Mom was highly skilled with any sort of needlecraft. She made most of my clothes on an ancient treadle sewing machine. She could also knit and crochet and embroider and, if she had tried, I’ll bet she’d have been a whiz at needlepoint.

She certainly tried to make something out of me. She talked me into joining 4-H in a sewing group. I did get a blue ribbon at the county fair one year, but I think I finished the second year only because she rode herd on me all summer. I could never get past making a chain with a crochet needle, but Mom did make me feel good about that because she attached a mitten to either end of the chain, ran it up one sleeve of my coat and down the other and I didn’t lose a mitten all winter.

I achieved a reasonable proficiency at embroidering, but didn’t really hit my stride until we got to knitting.

I first learned to make the mittens at the end of my crochet chains. When I craved more of a challenge, Mom showed me how to cast off and make gloves with fingers. When I got a bit bored with that, I made tube socks and — finally — I got lessons in how to turn a heel on my bobby socks.
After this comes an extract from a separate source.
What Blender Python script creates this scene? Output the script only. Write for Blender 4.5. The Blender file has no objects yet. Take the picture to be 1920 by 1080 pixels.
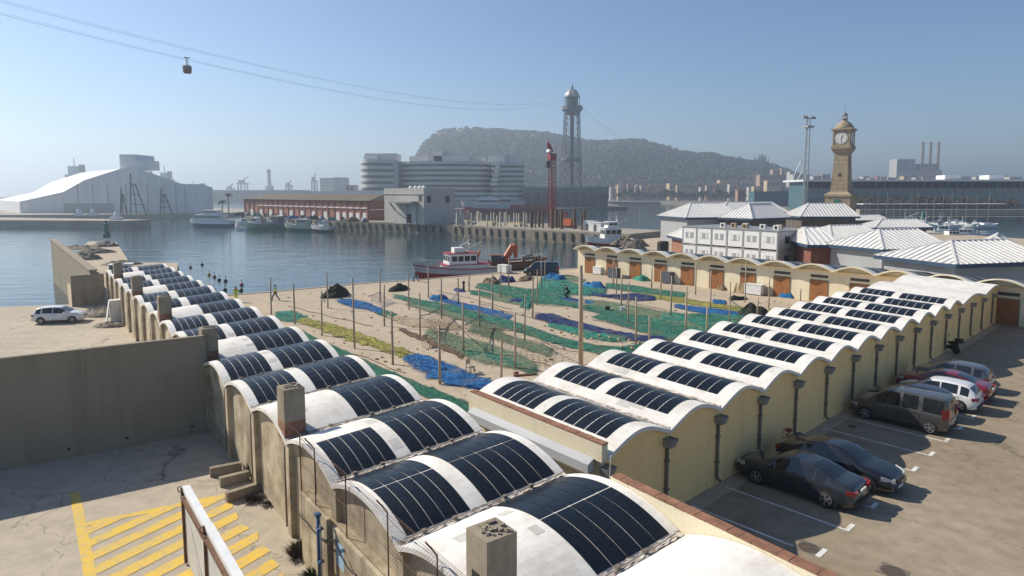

A lot of us knit in college. I decided I wanted to knit a pair of argyle socks. I selected pastels — white, pale pink and light gray. What Mom wasn’t around to tell me was that I needed to do everything to avoid tangling the colors. I am sure I must have spent more time getting untangled than I did in actually producing the finished product, but I did turn out a really pretty argyle sock. The trouble was that it was such an ordeal that I knew I would never — NEVER — produce a second sock.

I was telling the story of my one-sock effort to my grandsons the other day because one of their special friends is a genius with a crochet hook. When I got to the “never again” bit, they asked, “So, what did you do, Grandma?”

“Well,” I said, “There was a girl in my dorm who had only one leg, so I gave the sock to her.”

The boys had a good laugh, but allowed, “That was cold, Grandma.”

Actually, my young friend really liked the sock. I honestly felt I had solved a problem for both of us.

But, I leave it to you. I’ll give you “politically incorrect,” but cold?